Abstract: Database systems have been traditionally disk-based, which had motivated the extensive study on external memory (EM) algorithms. However, as RAMs continue to get larger and cheaper, modern distributed data systems are increasingly adopting a main memory based, shared-nothing architecture, exemplified by systems like Spark and Flink. These systems can be abstracted by the BSP model (with variants like the MPC model and the MapReduce model), and there has been a strong revived interest in designing BSP algorithms for handling large amounts of data.
With hard disks starting to fade away from the picture, EM algorithms may now seem less relevant. However, we observe that the recently developed join algorithms under the BSP model have a high degree of resemblance with their counterparts in the EM model. In this talk, I will present some recent results on join algorithms in the EM and BSP model, examine their relationships, and discuss a general theoretical framework for converting EM algorithms to the BSP.

Ke Yi Ke Yi is an Associate Professor in the Department of Computer Science and Engineering, Hong Kong University of Science and Technology. He obtained his Bachelor's degree from T singhua University (2001) and PhD from Duke University (2006), both in computer science. His research spans theoretical computer science and database systems. He has received a Google Faculty Research Award (2010), a SIGMOD Best Demonstration Award (2015), and the SIGMOD Best Paper Award (2016). He currently serves as an Associate Editor of ACM Transactions on Database Systems and IEEE Transactions on Knowledge and Data Engineering.

An Update on Dynamic Complexity Theory (by Thomas Zeume)

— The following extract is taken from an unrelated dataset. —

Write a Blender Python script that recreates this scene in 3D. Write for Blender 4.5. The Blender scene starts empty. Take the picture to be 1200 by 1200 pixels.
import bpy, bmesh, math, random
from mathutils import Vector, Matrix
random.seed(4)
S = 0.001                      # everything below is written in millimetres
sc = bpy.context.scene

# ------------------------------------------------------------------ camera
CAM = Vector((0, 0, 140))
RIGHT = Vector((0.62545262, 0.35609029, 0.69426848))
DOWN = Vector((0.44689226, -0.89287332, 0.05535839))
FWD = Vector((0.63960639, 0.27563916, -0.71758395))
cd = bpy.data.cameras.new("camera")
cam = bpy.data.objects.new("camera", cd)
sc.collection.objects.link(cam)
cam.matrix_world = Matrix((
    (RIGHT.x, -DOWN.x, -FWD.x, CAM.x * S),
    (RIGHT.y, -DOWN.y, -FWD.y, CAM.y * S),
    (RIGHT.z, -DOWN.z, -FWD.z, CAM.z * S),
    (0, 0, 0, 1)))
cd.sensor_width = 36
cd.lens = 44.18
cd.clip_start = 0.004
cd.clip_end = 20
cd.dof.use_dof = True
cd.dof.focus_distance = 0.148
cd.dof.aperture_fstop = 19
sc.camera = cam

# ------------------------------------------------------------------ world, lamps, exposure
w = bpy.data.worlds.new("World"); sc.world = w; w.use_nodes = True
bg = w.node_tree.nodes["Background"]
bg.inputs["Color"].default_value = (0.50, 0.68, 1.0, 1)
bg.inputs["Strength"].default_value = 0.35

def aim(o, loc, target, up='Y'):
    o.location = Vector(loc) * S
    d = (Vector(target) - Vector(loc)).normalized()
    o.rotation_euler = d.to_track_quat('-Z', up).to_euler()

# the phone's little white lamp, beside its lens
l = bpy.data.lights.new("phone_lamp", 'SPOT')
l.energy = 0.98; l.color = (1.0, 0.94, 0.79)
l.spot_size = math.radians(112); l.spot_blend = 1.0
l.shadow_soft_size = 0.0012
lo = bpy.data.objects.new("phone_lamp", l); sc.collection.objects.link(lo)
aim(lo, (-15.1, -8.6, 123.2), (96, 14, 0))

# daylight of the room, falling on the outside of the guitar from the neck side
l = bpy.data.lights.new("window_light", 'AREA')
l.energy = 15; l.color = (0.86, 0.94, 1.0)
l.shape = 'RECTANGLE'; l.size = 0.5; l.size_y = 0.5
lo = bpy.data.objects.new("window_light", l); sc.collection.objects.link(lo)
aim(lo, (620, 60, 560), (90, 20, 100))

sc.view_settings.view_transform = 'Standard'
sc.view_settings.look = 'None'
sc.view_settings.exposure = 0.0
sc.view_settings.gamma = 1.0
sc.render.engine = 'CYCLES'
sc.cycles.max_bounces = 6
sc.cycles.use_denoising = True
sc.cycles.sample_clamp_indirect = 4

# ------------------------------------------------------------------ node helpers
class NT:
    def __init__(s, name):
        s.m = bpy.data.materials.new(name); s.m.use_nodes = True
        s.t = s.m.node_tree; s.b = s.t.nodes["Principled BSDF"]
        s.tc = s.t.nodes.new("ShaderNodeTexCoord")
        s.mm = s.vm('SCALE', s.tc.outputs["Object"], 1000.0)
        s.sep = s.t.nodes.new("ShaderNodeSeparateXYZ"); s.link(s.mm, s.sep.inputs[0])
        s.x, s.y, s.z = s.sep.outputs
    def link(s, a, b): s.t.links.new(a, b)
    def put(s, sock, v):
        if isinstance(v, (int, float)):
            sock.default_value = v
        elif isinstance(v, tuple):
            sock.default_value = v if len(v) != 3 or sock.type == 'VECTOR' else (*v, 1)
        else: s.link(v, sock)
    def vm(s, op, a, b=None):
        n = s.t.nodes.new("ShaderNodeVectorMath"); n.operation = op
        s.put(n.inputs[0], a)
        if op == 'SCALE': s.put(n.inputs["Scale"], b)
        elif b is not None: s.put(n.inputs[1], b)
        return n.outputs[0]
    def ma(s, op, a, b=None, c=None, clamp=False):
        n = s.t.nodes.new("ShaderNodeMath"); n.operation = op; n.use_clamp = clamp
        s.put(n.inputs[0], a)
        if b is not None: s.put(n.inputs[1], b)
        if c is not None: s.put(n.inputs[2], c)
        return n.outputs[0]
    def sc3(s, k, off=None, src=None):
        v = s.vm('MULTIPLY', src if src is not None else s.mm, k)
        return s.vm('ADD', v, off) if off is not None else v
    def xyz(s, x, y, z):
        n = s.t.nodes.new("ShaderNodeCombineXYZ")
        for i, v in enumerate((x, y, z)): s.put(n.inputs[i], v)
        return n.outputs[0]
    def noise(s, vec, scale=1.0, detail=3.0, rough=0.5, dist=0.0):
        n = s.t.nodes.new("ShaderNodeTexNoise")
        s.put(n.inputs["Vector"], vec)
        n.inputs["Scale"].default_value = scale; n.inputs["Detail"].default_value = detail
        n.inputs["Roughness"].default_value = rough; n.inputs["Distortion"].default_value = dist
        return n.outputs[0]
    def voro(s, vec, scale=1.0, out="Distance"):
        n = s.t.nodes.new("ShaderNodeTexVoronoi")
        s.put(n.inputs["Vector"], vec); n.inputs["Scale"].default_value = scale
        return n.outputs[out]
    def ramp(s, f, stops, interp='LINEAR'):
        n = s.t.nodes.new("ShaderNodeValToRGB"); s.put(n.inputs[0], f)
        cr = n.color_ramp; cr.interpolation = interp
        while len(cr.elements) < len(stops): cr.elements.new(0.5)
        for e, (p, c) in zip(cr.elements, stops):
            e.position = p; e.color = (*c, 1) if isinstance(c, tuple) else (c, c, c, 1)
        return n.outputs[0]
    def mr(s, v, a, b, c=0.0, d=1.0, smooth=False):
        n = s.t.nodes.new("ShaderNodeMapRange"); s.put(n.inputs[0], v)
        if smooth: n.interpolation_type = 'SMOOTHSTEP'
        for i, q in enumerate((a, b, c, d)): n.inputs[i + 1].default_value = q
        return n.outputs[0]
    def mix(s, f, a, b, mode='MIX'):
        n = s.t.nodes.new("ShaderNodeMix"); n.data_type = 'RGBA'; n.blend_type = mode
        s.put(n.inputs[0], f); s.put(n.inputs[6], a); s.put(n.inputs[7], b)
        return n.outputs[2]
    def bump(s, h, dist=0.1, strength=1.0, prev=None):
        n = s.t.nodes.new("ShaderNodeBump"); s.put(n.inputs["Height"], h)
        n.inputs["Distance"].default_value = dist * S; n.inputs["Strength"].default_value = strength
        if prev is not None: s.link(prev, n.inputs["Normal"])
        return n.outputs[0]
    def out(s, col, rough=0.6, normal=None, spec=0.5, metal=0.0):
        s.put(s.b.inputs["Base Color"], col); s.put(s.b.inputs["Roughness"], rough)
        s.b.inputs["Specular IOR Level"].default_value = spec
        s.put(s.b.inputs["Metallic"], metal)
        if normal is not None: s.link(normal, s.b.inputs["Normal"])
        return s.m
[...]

Abstract: In many modern data management scenarios, data is subject to frequent changes. In order to avoid costly re-computing query answers from scratch after each small update, one can try to use auxiliary relations that have been computed before. Of course, the auxiliary relations need to be updated dynamically whenever the data changes.
Dynamic complexity theory studies which queries and auxiliary relations can be updated in a highly parallel fashion, that is, by constant-depth circuits or, equivalently, by first-order formulas or the relational algebra. After gently introducing dynamic complexity theory, I will discuss recent results of the area with a focus on the dynamic complexity of the reachability query.

Thomas Zeume

Thomas Zeume received his PhD from the computer science department at TU Dortmund University in 2015. His research focuses on the connections of logic, complexity theory, and database theory. Thomas received the E.W. Beth Dissertation Prize for his dissertation in 2016 and a Best Student Paper Award at the Mathematical Foundations of Computer Science conference 2014.